Abstract

In this note, I explain why, in the deterministic context, an age-dependent population model is equivalent to a size-dependent one, and discuss several other related issues that must be understood, in order to implement, correctly, a size-dependent population model. Several conclusions are in order. The age-based instantaneous rates of fishing and natural mortalities must be used in an age-dependent model, whereas size-based ones must be used in a size-dependent model. Their huge differences both in value and in dimension imply that any use of an age-based instantaneous rate of natural mortality in place of a size-based one in a size-dependent model for a fish population is equivalent to assuming that its population is far more dynamic than real, the size of its population is far smaller than real, its recruitment strength is far greater than real, and its population (if depleted) recovers much faster than real. Thus, such a mis-specified size-dependent model will produce a far more optimistic picture than real.
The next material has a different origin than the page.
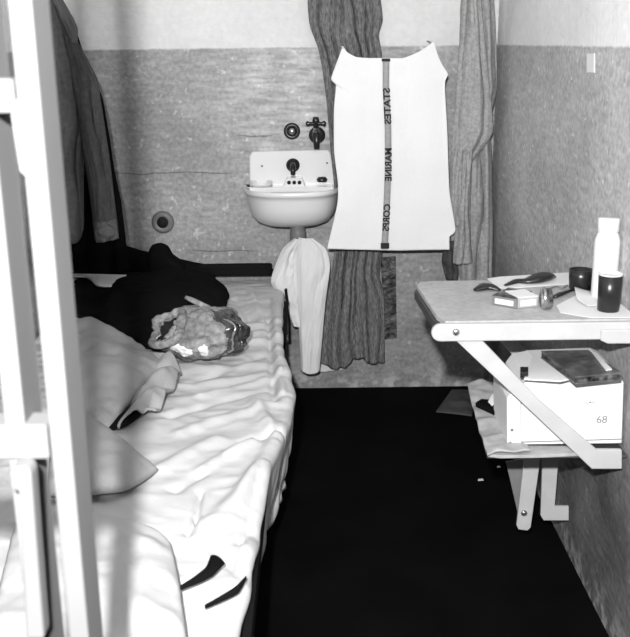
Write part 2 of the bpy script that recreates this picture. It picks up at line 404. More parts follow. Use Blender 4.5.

Also, both size- and age-dependent population models apply to the populations of animals that can or cannot be aged. Any attempt at constructing, from a set of conventional tagging data, a growth function or a size-transition matrix that can account for the incremental change in the size of a crustacean as a function of its age is doomed to failure, unless data are available on the moult number and the duration of the stages of individual animals. Moreover, for logical consistency, the stochasticity in the quantities of interest in a population model must be introduced into the underlying differential equations to yield stochastic differential equations or by formulating new stochastic processes, but must not be introduced into an existing population model as the solution of some deterministic differential equations. It is high time to follow examples of the work before the 1990s on size- and age-dependent population models and move forward.